For Quartering large bodies of armed troops among us:

For protecting them, by a mock Trial, from punishment for any Murders which they should commit on the Inhabitants of these States:

For cutting off our Trade with all parts of the world:

For imposing Taxes on us without our Consent:

For depriving us in many cases, of the benefits of Trial by Jury:

For transporting us beyond Seas to be tried for pretended offences

For abolishing the free System of English Laws in a neighbouring Province, establishing therein an Arbitrary government, and enlarging its Boundaries so as to render it at once an example and fit instrument for introducing the same absolute rule into these Colonies:

For taking away our Charters, abolishing our most valuable Laws, and altering fundamentally the Forms of our Governments:

For suspending our own Legislatures, and declaring themselves invested with power to legislate for us in all cases whatsoever.

He has abdicated Government here, by declaring us out of his Protection and waging War against us.

He has plundered our seas, ravaged our Coasts, burnt our towns, and destroyed the lives of our people.

He is at this time transporting large Armies of foreign Mercenaries to compleat the works of death, desolation and tyranny, already begun with circumstances of Cruelty & perfidy scarcely paralleled in the most barbarous ages, and totally unworthy the Head of a civilized nation.

He has constrained our fellow Citizens taken Captive on the high Seas to bear Arms against their Country, to become the executioners of their friends and Brethren, or to fall themselves by their Hands.

He has excited domestic insurrections amongst us, and has endeavoured to bring on the inhabitants of our frontiers, the merciless Indian Savages, whose known rule of warfare, is an undistinguished destruction of all ages, sexes and conditions.

In every stage of these Oppressions We have Petitioned for Redress in the most humble terms: Our repeated Petitions have been answered only by repeated injury.
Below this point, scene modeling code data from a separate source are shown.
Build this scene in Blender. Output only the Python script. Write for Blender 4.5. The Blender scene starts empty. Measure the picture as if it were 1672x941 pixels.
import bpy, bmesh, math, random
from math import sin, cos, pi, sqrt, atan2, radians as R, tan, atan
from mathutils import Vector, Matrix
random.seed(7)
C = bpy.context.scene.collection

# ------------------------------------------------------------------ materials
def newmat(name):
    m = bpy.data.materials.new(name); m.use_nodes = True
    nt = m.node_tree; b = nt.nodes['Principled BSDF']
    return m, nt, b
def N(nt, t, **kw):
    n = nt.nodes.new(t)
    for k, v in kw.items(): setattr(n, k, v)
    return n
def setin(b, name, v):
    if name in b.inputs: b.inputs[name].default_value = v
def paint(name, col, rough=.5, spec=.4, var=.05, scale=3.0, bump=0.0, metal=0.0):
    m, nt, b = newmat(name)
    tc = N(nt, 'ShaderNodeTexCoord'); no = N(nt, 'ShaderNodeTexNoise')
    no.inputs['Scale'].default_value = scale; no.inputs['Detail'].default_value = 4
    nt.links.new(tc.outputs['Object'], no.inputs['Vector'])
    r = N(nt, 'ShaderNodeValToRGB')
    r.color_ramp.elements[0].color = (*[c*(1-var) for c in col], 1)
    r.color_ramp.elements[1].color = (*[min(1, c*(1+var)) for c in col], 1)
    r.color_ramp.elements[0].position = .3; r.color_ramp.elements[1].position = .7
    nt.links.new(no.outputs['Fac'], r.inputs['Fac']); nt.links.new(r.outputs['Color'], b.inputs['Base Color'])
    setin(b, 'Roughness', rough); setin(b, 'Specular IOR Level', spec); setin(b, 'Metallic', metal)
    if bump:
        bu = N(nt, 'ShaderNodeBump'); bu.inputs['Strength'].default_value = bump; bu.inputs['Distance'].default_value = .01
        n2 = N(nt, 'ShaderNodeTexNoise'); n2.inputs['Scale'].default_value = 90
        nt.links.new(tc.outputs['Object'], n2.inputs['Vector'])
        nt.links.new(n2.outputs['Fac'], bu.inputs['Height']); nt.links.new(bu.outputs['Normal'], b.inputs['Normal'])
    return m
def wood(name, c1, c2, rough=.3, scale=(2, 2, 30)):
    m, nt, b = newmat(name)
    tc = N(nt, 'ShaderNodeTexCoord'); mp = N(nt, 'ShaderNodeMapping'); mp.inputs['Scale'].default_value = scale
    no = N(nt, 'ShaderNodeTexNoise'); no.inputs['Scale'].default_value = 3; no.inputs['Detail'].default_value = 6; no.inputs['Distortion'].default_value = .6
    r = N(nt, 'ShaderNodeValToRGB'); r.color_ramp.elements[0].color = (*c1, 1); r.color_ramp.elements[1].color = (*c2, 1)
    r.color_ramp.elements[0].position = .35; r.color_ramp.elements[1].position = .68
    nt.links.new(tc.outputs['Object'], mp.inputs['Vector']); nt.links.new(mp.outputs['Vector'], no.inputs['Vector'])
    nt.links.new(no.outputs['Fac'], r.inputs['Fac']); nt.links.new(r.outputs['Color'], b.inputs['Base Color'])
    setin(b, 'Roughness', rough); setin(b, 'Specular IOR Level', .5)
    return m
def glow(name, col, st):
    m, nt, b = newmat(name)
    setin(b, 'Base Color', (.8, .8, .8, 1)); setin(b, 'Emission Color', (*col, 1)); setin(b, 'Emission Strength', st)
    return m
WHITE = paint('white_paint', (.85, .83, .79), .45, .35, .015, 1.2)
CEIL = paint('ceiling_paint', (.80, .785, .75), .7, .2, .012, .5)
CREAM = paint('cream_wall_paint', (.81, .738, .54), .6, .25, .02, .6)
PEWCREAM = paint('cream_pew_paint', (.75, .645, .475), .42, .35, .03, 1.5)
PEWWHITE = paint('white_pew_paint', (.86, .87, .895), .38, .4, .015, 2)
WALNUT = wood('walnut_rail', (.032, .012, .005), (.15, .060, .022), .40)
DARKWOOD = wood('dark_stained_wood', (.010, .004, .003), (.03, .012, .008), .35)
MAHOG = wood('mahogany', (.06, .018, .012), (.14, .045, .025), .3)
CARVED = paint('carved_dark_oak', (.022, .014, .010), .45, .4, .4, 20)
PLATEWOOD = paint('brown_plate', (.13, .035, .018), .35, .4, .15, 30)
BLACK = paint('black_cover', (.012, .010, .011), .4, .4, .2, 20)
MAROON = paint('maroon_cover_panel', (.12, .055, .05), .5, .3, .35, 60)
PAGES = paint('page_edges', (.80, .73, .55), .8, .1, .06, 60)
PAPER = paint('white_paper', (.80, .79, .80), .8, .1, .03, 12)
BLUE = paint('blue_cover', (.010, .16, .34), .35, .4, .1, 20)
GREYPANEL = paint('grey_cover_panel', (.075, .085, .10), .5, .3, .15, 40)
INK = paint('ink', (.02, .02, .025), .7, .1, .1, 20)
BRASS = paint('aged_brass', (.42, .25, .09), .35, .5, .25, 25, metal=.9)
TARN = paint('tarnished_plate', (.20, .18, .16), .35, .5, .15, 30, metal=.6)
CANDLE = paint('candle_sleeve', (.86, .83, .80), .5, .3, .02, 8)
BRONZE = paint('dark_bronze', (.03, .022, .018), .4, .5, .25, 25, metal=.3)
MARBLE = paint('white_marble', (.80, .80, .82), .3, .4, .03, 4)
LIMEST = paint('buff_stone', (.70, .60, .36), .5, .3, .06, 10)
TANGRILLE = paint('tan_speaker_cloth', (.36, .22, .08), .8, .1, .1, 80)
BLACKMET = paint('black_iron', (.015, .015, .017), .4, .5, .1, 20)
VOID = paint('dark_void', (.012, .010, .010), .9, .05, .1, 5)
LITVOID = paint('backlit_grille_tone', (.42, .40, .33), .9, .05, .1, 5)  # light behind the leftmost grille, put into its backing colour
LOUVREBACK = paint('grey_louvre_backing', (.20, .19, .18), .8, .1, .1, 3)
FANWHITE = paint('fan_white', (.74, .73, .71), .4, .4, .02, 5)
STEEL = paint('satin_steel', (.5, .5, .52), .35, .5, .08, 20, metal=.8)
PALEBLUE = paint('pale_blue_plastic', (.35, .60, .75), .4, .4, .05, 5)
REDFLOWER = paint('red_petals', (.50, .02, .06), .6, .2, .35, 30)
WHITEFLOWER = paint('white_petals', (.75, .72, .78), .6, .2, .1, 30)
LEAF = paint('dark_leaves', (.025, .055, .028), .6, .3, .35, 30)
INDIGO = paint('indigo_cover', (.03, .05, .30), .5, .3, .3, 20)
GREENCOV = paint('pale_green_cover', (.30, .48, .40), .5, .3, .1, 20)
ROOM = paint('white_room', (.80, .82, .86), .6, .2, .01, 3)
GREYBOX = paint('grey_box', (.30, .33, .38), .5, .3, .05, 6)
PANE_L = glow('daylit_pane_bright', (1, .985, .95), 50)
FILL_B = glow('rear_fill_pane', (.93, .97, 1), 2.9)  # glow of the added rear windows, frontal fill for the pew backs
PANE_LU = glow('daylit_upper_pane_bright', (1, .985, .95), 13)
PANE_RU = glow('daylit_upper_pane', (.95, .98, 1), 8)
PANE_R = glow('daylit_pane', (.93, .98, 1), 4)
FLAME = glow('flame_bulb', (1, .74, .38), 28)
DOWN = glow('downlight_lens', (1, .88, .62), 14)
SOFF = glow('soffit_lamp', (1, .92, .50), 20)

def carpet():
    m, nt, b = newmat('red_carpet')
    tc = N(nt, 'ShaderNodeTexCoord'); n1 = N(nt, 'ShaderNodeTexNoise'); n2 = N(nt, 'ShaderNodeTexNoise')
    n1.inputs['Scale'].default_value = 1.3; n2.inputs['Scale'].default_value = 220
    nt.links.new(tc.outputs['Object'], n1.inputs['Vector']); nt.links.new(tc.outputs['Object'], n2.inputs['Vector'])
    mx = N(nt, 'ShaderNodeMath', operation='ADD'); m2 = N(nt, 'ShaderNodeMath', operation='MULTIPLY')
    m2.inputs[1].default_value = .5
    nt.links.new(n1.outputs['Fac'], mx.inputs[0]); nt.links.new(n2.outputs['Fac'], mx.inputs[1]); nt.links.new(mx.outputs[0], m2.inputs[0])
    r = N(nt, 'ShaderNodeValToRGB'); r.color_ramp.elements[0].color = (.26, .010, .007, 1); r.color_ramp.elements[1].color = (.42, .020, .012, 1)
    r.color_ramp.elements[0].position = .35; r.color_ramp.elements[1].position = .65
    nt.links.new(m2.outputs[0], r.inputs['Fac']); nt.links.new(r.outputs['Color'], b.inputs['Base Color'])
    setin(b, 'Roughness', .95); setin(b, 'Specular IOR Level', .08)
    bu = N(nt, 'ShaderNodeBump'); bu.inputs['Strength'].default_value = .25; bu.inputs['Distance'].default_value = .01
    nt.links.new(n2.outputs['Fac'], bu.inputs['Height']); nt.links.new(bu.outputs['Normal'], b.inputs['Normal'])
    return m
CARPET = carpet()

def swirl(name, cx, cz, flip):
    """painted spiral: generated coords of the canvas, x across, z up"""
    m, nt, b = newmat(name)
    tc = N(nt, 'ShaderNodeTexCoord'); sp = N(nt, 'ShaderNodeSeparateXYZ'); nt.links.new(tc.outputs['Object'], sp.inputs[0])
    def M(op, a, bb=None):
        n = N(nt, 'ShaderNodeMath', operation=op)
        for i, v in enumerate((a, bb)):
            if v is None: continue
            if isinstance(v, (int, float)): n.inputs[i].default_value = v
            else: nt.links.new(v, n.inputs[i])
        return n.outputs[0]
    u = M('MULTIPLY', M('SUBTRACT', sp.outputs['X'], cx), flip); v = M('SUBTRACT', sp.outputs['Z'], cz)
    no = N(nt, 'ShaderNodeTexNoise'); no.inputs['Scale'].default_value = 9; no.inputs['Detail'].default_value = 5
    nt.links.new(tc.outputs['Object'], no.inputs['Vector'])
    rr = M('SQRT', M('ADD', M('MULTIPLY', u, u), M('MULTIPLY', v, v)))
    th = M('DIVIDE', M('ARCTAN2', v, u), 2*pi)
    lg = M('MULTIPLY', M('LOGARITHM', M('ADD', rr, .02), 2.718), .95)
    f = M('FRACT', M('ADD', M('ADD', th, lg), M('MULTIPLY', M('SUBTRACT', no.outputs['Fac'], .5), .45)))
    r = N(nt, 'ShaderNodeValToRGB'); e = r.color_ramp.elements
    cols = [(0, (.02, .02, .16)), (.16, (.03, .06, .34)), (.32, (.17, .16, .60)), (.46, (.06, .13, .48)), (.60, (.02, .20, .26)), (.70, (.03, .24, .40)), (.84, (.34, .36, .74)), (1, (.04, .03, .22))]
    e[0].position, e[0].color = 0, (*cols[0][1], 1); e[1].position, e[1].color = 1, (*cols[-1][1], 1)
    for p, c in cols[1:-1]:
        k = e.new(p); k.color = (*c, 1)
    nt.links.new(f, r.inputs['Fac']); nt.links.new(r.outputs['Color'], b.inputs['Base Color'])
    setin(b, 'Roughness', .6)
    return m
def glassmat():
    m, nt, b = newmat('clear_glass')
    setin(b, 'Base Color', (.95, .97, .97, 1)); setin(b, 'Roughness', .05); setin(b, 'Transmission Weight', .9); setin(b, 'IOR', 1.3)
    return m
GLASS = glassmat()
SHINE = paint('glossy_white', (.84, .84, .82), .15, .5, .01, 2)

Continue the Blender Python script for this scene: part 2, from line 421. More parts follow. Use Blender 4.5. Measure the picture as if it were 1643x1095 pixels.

A Prince whose character is thus marked by every act which may define a Tyrant, is unfit to be the ruler of a free people.

Nor have We been wanting in attentions to our Brittish brethren. We have warned them from time to time of attempts by their legislature to extend an unwarrantable jurisdiction over us. We have reminded them of the circumstances of our emigration and settlement here. We have appealed to their native justice and magnanimity, and we have conjured them by the ties of our common kindred to disavow these usurpations, which, would inevitably interrupt our connections and correspondence. They too have been deaf to the voice of justice and of consanguinity. We must, therefore, acquiesce in the necessity, which denounces our Separation, and hold them, as we hold the rest of mankind, Enemies in War, in Peace Friends.

We, therefore, the Representatives of the united States of America, in General Congress, Assembled, appealing to the Supreme Judge of the world for the rectitude of our intentions, do, in the Name, and by Authority of the good People of these Colonies, solemnly publish and declare, That these United Colonies are, and of Right ought to be Free and Independent States; that they are Absolved from all Allegiance to the British Crown, and that all political connection between them and the State of Great Britain, is and ought to be totally dissolved; and that as Free and Independent States, they have full Power to levy War, conclude Peace, contract Alliances, establish Commerce, and to do all other Acts and Things which Independent States may of right do. And for the support of this Declaration, with a firm reliance on the protection of divine Providence, we mutually pledge to each other our Lives, our Fortunes and our sacred Honor.